Malami Bar Council, warns NBA against isolation of members
The Minister of Justice, Abubarkar Malami, SAN. on Monday inaugurated the General Council of the Bar with a call on the leadership of the Nigeria Bar Association (NBA) not to isolate members.
Supreme reports that the Council inaugurated comprised of All the Attorneys General of the States, twenty members of the Nigerian Bar Association and the Attorney-General of the Federation who shall be the President of the Council as enunciated in the Section 1 (2)( a-c) of the Legal Practitioners Act 2004.
Malami said that the NBA serves as a vehicle for social conscience and therefore should not seek to isolate its members in government who are positioned to drive its success.
“We must work collectively to build an enviable legal profession that will be beneficial to us all, rejig it to change the current negative perception of the profession.
“The council should strive to overcome its inherent limitation to reinvent and reassert itself in the legal architecture of the country.

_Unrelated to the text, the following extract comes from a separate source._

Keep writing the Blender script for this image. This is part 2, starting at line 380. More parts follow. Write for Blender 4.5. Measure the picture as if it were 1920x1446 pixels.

“This inauguration is an opportunity for all the constitutional heads of the legal profession and members of the Bar to meet and deliberate on pertinent issues affecting the legal profession, especially in view of current challenges and public perception of the profession’’.
He advised those inaugurated to continue to show commitment and dedication to the statutory duties of the Council, especially with regards to making and reviewing rules of professional conduct under Section 12(4) of the LPA.
“Together we must work to restore the confidence which the public hitherto reposed in members of the legal profession.
“This will only be possible if we as members demonstrate uncommon commitment and dedication to make a difference through our various inputs and services to the Council.
Responding, the President of NBA, Yakubu Maikyau, SAN said that there was the absolute need to provide regulations that will guide the conduct of legal Practitioners towards the fight against corruption, money laundering, terrorism, economic crimes, and other criminal activities.
He said the profession maintained the privileges conferred on the it by the statutes, self-regulate it conduct as to make it accountable in the fight against the menaces that have bedeviled the nation.
Maikyau, therefore, urged all members to farmililarise themselves with the Legal Practitioner Acts, LPA and the Constitution of the Association which, he said remains the principal legal framework governing the operation of our Association’’.